Today is Memorial Day.
The origins of Memorial Day go back to the end of America’s Civil War, the deadliest war in American history. In that four-year conflict, more than 622,000 Americans died, more than died in World War I and World War II combined.
By the late 1860s, countless towns and cities across America launched springtime tributes at the graves of fallen soldiers from both sides of the Civil War.
These tributes were often community-wide events during which businesses closed, residents decorated the graves with flowers and flags and recited prayers to honor and remember the fallen.
The historical practice of placing flowers on the graves of the fallen led these events to be widely referred to as “Decoration Day.”
The first national observance of what is now called Memorial Day occurred on May 30, 1868, in the Arlington National Cemetery in Washington DC. The speaker was civil war veteran James A. Garfield, then a member of Congress and a future president.
In 1938, Congress officially approved Memorial Day as a federal holiday.
From 1868 until 1970 Memorial Day was observed annually on May 30. That date was selected because it was not connected to any battle or end date of any war.
Over the years, the scope of Memorial Day was expanded to honor and remember all the members of the United States military who died in World War I and World War II. Korean War, Vietnam War, Operation Desert Storm, the war in Iraq and the war in Afghanistan.
In 1971, Congress decided Memorial Day should be observed annually on the last Monday in May.
Sadly, since then, Memorial Day has largely been replaced by far too many Americans from being a solemn day of remembrance to being the third day of a long holiday weekend.
It is characterized as the unofficial start of the summer vacation season, trips to the ocean, family picnics, and retailers holding sales events.
It is time to restore Memorial Day to what it was intended to be.
It is a time to reflect upon stories like the one below by June Wandrey Mann.
I discovered it two years ago and featured it then in a Spy Letter to the Editor.
It merits repeating.
June Mann served as a First Lieutenant in the U.S. Army Nurse Corps during World War II.
Between 1942 to 1946, she served in Africa, Sicily, Italy, France, and Germany.
In her post war book — Bedpan Commando — she wrote about her experiences.

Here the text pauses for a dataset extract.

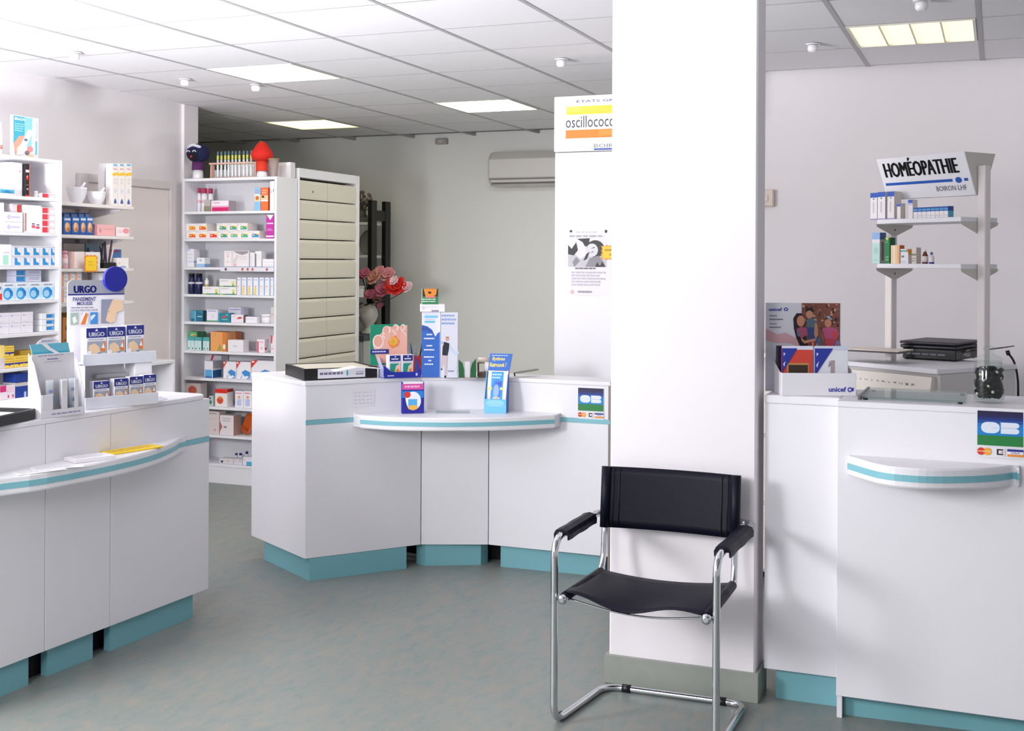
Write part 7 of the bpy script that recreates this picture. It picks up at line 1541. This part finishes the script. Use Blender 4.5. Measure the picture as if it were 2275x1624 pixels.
# glass plate on the right counter top
ZT = CT3+.0005
q0 = on_z(1893, 884, ZT)
gp = thing('glass_plate', 'clear glass plate resting on the right counter before the homoeopathy cabinet', 'glass plate', (-.2, 4.4, ZT))
x0 = on_z(1914, 886, ZT).x
part(MB().box(x0+.2, on_z(2148, 880, ZT).x+.2, -.10, .235, .006, .012, .0008), 'glass_sheet', glass('counter_glass', '#e6eeec'), gp)
for xx in (x0+.215, on_z(2148, 880, ZT).x+.185):
    for yy in (-.08, .2): part(MB().lathe([(.008, 0), (.008, .0058)], 10, xx, yy, 0), 'rubber_foot', BLACKP, gp)
part(MB().box(x0+.2-.009, x0+.2-.0005, -.10, .235, .0, .014, .0008), 'edge_rail', mat('grey_metal_edge', '#6f6a6c', .35, metal=.6, noise=.1), gp)
# glass jar of black sticks
jb = on_z(2197, 895, ZT); kk = depth(jb)/F_PX
JR = 32.5*kk; Hj = lambda py: z_at(jb, py)-ZT
jr = thing('glass_jar', 'lidded glass jar filled with black sticks on the right counter', 'jar', (jb.x, jb.y+JR*.3, ZT))
hs_, hn = Hj(815), Hj(803)
GLS = glass('jar_glass', '#f8fbfa')
part(MB().lathe([(JR*.2, .003), (JR*.9, .003), (JR*.99, .008), (JR, .02), (JR, hs_*.9), (JR*.93, hs_), (JR*.82, hn), (JR*.78, hn), (JR*.88, hs_-.004), (JR*.945, hs_*.88), (JR*.945, .02), (JR*.9, .01), (JR*.2, .009)], 28), 'jar_body', GLS, jr)
hl0, hl1 = hn+.001, Hj(768)
part(MB().lathe([(JR*.86, hl0), (JR*.9, hl0+.006), (JR*.7, hl0+(hl1-hl0)*.3), (JR*.3, hl0+(hl1-hl0)*.48), (JR*.22, hl0+(hl1-hl0)*.55), (JR*.42, hl0+(hl1-hl0)*.72), (JR*.40, hl0+(hl1-hl0)*.86), (JR*.12, hl1)], 24), 'lid', GLS, jr)
sk_ = MB(); rnd = random.Random(21); LQ = mat('liquorice_black', '#060607', .55, spec=.2, noise=.2)
for k in range(190):
    r_ = JR*.82*math.sqrt(rnd.random()); a_ = rnd.random()*2*PI; z = .022+rnd.random()*(hs_*.72); c = Vector((r_*math.cos(a_), r_*math.sin(a_), z))
    d_ = Vector((rnd.uniform(-1, 1), rnd.uniform(-1, 1), rnd.uniform(-.9, .9))).normalized()*.016
    e1 = c+d_; e0 = c-d_
    def cl(v_): 
        l = Vector((v_.x, v_.y)).length; m_ = JR*.84
        return Vector((v_.x*m_/l, v_.y*m_/l, max(.02, v_.z))) if l > m_ else Vector((v_.x, v_.y, max(.02, v_.z)))
    sk_.tube([cl(e0), cl((e0+e1)/2), cl(e1)], .0075, 7)
part(sk_, 'liquorice_sticks', LQ, jr, kind='stuff')
cn = MB(); 
for k in range(9):
    a_ = -2.6+k*.33; cn.ball((JR*.86*math.cos(a_), JR*.86*math.sin(a_), .03+.085*((k*7) % 9)/9), .0055, 8, 6)
part(cn, 'pale_sweets', mat('sweet_pale', '#cfc9b4', .35, noise=.2), jr, kind='stuff')
# ---------------- goods on the gondola
def on_gon(px, py, off): return on_pl(px, py, Vector((PA.x, PA.y, 0))+nf*off, nf)
def gbox(x0, x1, yt, shelf, label, dep=.03, off=.11, body='#efe9ea', fn=None, w_=None, **kw):
    z0 = (ZU if shelf == 0 else ZL)+.0208
    a = on_gon(x0, yt, off); b = on_gon(x1, yt, off)
    ww = w_ or (b-a).xy.length-.001; h_ = a.z-z0
    m_ = (a+b)/2; loc = (m_.x-nf.x*dep/2, m_.y-nf.y*dep/2, z0)
    if fn: return fn(loc, yawg, ww, h_, label, kw)
    return carton(label, ww, dep, h_, loc, yawg, body, **kw)
BT = [R(0, .82, 1, 1, '#2656b4'), EL(.5, .77, .12, .03, '#4a9a72'), R(.4, .25, .55, .65, '#c9c0c4'), R(.05, .0, .95, .04, '#9a94c4')]
SIDE_SHADE = [R(0, 0, 1, 1, '#d8cdc6')]  # beige side colour paints the shade on the cartons' right faces
for i, (x0, x1) in enumerate(((1933.5, 1949), (1949.5, 1967), (1971, 1987))):
    gbox(x0, x1, (429, 427, 426)[i], 0, '%s tall white carton with blue top on the upper gondola board' % Wd(i, 3), .045, body='#eee8ec', front=BT, side=SIDE_SHADE, group='blue topped cartons')
gbox(1992.5, 2001, 452, 0, 'small white carton with blue cap print on the upper gondola board', .03, .115, front=[R(0, .8, 1, .98, '#2e5fc0')], side=SIDE_SHADE)
gbox(2017.5, 2028, 444, 0, 'slim white carton with lilac top behind the blue banded row', .03, .09, front=[R(0, .82, 1, 1, '#3a62c4'), R(0, .72, 1, .8, '#c5c4e4')], side=SIDE_SHADE)
for i in range(8):
    x0 = 2029+i*9.7
    gbox(x0, x0+9.5, 461-i*.45, 0, '%s white carton with blue band in the row of eight on the upper gondola board' % Wd(i, 8), .035, .112, body='#f0ecef', front=[R(0, .58, 1, .98, '#1f4fa4'), R(.05, .66, .95, .84, '#4fa0d6'), LN(.2, .1, .9, .3, '#d6d0d6', 1)], side=[R(0, 0, 1, 1, '#4fa3c8'), R(0, .58, 1, 1, '#1d4596')] if i == 7 else [R(0, .58, 1, .98, '#1f4fa4')], group='blue banded cartons')
gbox(1937.5, 1955, 517, 1, 'tall pale turquoise carton with light blue lid on the lower gondola board', .04, .11, body='#bfe2dc', front=[R(0, .78, 1, 1, '#8fb2e0'), R(0, .66, 1, .78, '#e4e2e8'), EL(.5, .42, .3, .12, '#a9d2cc'), R(.1, .1, .9, .12, '#9fc9c4')], side=[R(0, 0, 1, 1, '#d2c4c4'), R(0, .78, 1, 1, '#4a6ca4'), R(.3, .1, .6, .7, '#8d7476')])
gbox(1965, 1977, 528, 1, 'green carton on the lower gondola board', .035, .11, body='#178048', front=[PL('#e9d23c', (.2, 1), (.8, 1), (.5, .86)), LN(.2, .1, .9, .3, '#7fc09a', 2), R(.2, .8, .6, .84, '#6fb98f')], side=[R(0, 0, 1, 1, '#0f5a30')])
gbox(1978.5, 1999, 545, 1, 'cream and orange carton on the lower gondola board', .03, .108, body='#f0d2a4', front=[R(.3, 0, .5, 1, '#f4e6d2'), R(.75, 0, .95, 1, '#f0b47a')], side=[R(0, 0, 1, 1, '#c96038')])
gbox(2000, 2018, 553, 1, 'white carton with turquoise line and orange bow on the lower gondola board', .03, .105, body='#eceaf0', front=[R(0, .8, 1, .92, '#4fb8bc'), R(.15, .42, .5, .55, '#7d7a94'), R(.1, .1, .7, .16, '#9fd6d2'), EL(.9, .88, .12, .12, '#e0763a')], side=[R(0, 0, 1, 1, '#e3d6d2'), R(0, .6, 1, .95, '#eba62c')])
gbox(2025, 2036, 550, 1, 'taupe and white carton on the lower gondola board', .03, .105, body='#ddd2cc', front=[R(0, .5, 1, .62, '#7d8a6a'), LN(.1, .1, .9, .4, '#a99a94', 2)], side=[R(0, 0, 1, 1, '#d2c6c0')])
gbox(2044, 2056, 554, 1, 'brown dropper bottle with white label on the lower gondola board', fn=bottle('#6e2f1c', '#f0eaea', ('#e9dcd6', .12, .62), shoulder=.62, neck=.38), cap=.14, w_=.026)
gbox(2059, 2070, 560, 1, 'tiny white bottle with navy foot on the lower gondola board', fn=bottle('#e6dfe2', '#4a5aa0', ('#2a3a9c', .0, .18), shoulder=.7, neck=.4), cap=.2, w_=.022)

In it she wrote “Working in the shock wards, giving transfusions, was a rewarding, but sad experience. Many wounded soldiers’ faces still haunt my memory.”
Her recollection of one experience in August 1943 while serving in Sicily is especially heartbreaking.
“An eighteen-year-old boy is carried into the shock ward, and he looks up at me trustingly asking, ‘How am I doing, nurse?’ I just kiss his forehead and say, ‘You are doing just fine, soldier.’ He smiles sweetly and says, ‘I was just checking,’ Then he dies. We all cry in private. But not in front of the boys. Never in front of the boys.”
With all due respect to Nurse Mann who was a member of the “greatest generation,” I suggest that at least once on every Memorial Day weekend, it is not only OK, but very appropriate to cry … in private, in front of others, or do both.
We should do so in remembrance of all American military veterans who, as Abraham Lincoln observed in his Gettysburg Address, “gave the last full measure of devotion.”
David Reel is a Public affairs and public relations consultant who lives in Easton.